-- start of SUPPLIED DATA --

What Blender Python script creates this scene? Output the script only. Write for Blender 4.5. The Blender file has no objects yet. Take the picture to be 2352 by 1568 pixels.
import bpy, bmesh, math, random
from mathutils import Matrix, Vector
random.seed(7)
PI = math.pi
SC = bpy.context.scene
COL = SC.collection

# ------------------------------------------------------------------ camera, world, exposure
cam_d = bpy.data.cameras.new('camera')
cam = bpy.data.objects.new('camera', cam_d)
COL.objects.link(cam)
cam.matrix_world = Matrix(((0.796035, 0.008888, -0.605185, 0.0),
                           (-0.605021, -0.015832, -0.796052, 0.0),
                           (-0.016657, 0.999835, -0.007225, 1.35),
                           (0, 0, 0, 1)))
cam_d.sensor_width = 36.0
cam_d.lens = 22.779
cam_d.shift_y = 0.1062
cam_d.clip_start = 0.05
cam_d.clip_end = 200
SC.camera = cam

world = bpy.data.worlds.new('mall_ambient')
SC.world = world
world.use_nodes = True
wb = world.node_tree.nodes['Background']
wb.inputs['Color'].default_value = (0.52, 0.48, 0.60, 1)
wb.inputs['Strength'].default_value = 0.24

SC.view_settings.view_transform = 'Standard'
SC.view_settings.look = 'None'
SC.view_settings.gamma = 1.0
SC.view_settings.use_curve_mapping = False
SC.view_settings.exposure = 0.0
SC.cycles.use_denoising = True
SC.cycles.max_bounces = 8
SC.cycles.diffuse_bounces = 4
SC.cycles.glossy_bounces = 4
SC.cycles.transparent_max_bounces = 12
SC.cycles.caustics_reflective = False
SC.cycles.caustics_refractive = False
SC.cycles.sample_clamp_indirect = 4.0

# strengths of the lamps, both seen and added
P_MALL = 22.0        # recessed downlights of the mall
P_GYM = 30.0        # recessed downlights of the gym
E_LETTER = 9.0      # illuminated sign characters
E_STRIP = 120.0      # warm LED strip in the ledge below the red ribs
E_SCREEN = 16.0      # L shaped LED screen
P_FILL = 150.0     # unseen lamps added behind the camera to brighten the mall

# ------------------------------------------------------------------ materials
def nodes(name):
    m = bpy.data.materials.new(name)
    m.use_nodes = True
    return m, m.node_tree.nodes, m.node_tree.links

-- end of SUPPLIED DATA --

Each line of the listing above should be output exactly.

(OUTPUT FOR THIS EXERCISE)
What Blender Python script creates this scene? Output the script only. Write for Blender 4.5. The Blender file has no objects yet. Take the picture to be 2352 by 1568 pixels.
import bpy, bmesh, math, random
from mathutils import Matrix, Vector
random.seed(7)
PI = math.pi
SC = bpy.context.scene
COL = SC.collection

# ------------------------------------------------------------------ camera, world, exposure
cam_d = bpy.data.cameras.new('camera')
cam = bpy.data.objects.new('camera', cam_d)
COL.objects.link(cam)
cam.matrix_world = Matrix(((0.796035, 0.008888, -0.605185, 0.0),
                           (-0.605021, -0.015832, -0.796052, 0.0),
                           (-0.016657, 0.999835, -0.007225, 1.35),
                           (0, 0, 0, 1)))
cam_d.sensor_width = 36.0
cam_d.lens = 22.779
cam_d.shift_y = 0.1062
cam_d.clip_start = 0.05
cam_d.clip_end = 200
SC.camera = cam

world = bpy.data.worlds.new('mall_ambient')
SC.world = world
world.use_nodes = True
wb = world.node_tree.nodes['Background']
wb.inputs['Color'].default_value = (0.52, 0.48, 0.60, 1)
wb.inputs['Strength'].default_value = 0.24

SC.view_settings.view_transform = 'Standard'
SC.view_settings.look = 'None'
SC.view_settings.gamma = 1.0
SC.view_settings.use_curve_mapping = False
SC.view_settings.exposure = 0.0
SC.cycles.use_denoising = True
SC.cycles.max_bounces = 8
SC.cycles.diffuse_bounces = 4
SC.cycles.glossy_bounces = 4
SC.cycles.transparent_max_bounces = 12
SC.cycles.caustics_reflective = False
SC.cycles.caustics_refractive = False
SC.cycles.sample_clamp_indirect = 4.0

# strengths of the lamps, both seen and added
P_MALL = 22.0        # recessed downlights of the mall
P_GYM = 30.0        # recessed downlights of the gym
E_LETTER = 9.0      # illuminated sign characters
E_STRIP = 120.0      # warm LED strip in the ledge below the red ribs
E_SCREEN = 16.0      # L shaped LED screen
P_FILL = 150.0     # unseen lamps added behind the camera to brighten the mall

# ------------------------------------------------------------------ materials
def nodes(name):
    m = bpy.data.materials.new(name)
    m.use_nodes = True
    return m, m.node_tree.nodes, m.node_tree.links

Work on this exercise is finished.